What needs does this software address?

It operates within Kubernetes, an ecosystem that develops and manages cloud-native applications (designed for the Cloud). Originally developed by Google in the early 2010s, this system has since become an industry standard. Since its public release in 2013, Kubernetes has been used across a wide range of fields, including finance, healthcare, e-commerce, and scientific research.

However, the system can be difficult to grasp at first. Applications are described using configuration files, and the final outcome can differ from what was initially intended in the development phase. Without the right tools, it becomes challenging to verify whether the deployed architecture truly aligns with the original intention. This is precisely what KubeDiagrams offers: the ability to generate a visual representation of an application’s architecture. 

How is this graphic representation generated?

Kubernetes uses a specific language based on a declarative model. In the development phase, a set of ‘resources’, that is, the software components required by the application, is defined. Large-scale applications can include several hundred such resources. Each one is identified by a ‘type’ and a version number. In a given application, they may also be referenced by a name and various metadata fields.

KubeDiagrams collects all this information and turns it into a diagram. Resources appear as 'nodes’, their relationships are represented by links, and related resources are grouped into coloured sets. Icons, colours, and lines then help users quickly distinguish different affiliations. All of this is fully customisable: users can adjust the representation, hide certain default behaviours, add additional resource types, etc.

What are the practical applications of this tool?

This type of visualisation is useful at every stage of a project. During the design phase, it can help a developer verify that what’s described actually matches what they had in mind. It also makes it easier to compare different solutions or identify potential inconsistencies. Once the application is in operation, KubeDiagrams can be used to take ‘snapshots’ of its architecture at a given point in time and track changes over time.

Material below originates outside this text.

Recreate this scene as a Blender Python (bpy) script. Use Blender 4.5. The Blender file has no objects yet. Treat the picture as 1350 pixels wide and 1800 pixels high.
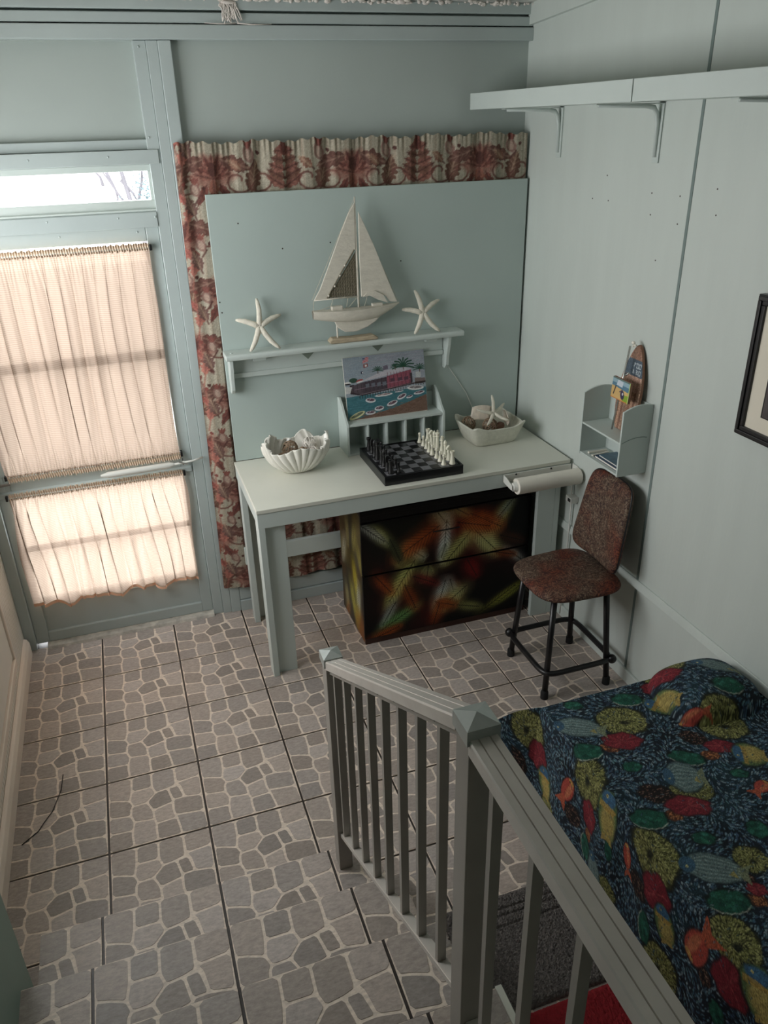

It can also be used as part of an audit process. 

For example, one of the first users of KubeDiagrams told us they had discovered a flaw in one of their applications. It contained unnecessary resources: old pieces of code that had been forgotten and not removed. With the tool, this user was able to instantly spot the presence of unused code. Without a visual representation, this issue would most likely have gone unnoticed.

At this stage, what do you think about how KubeDiagrams has evolved?

Our first version was very simple and only supported a few Kubernetes resource types. KubeDiagrams now handles close to fifty resource types by default, along with numerous metadata fields. The project, now public on GitHub, benefits from external contributions, both from industry developers and trainees. 

What’s surprising about this project is that the process is the reverse of traditional research. Usually, scientific results are published first, which may eventually lead to the development of a software tool. With KubeDiagrams, it’s the opposite. We started by building a tool we needed ourselves, and research is now being conducted into its practical use cases.

Our first scientific paper on KubeDiagrams was presented at the VISSOFT conference in September 2025 in Auckland, New Zealand. Several other publications are currently being prepared. To support this, we’re collaborating with Fabio Petrillo, a researcher at ETS Montreal, to conduct comparative experiments and work on refining the visualisation methods.

What’s next?

Several projects are underway. First, we’re conducting a study to assess the impact of visual choices on diagram comprehension, in order to determine what actually helps developers and what, on the contrary, renders the process unnecessarily complicated. We’re also working on algorithms capable of automatically detecting and correcting certain architectural issues, when a resource is mislabelled for example.

In addition, we’re developing a website that will allow users to use KubeDiagrams through a web interface, without needing to install it locally. Finally, KubeDiagrams is in the running for a national award recognising open-source research software. Ultimately, our goal is for this to become a key tool for every Kubernetes developer.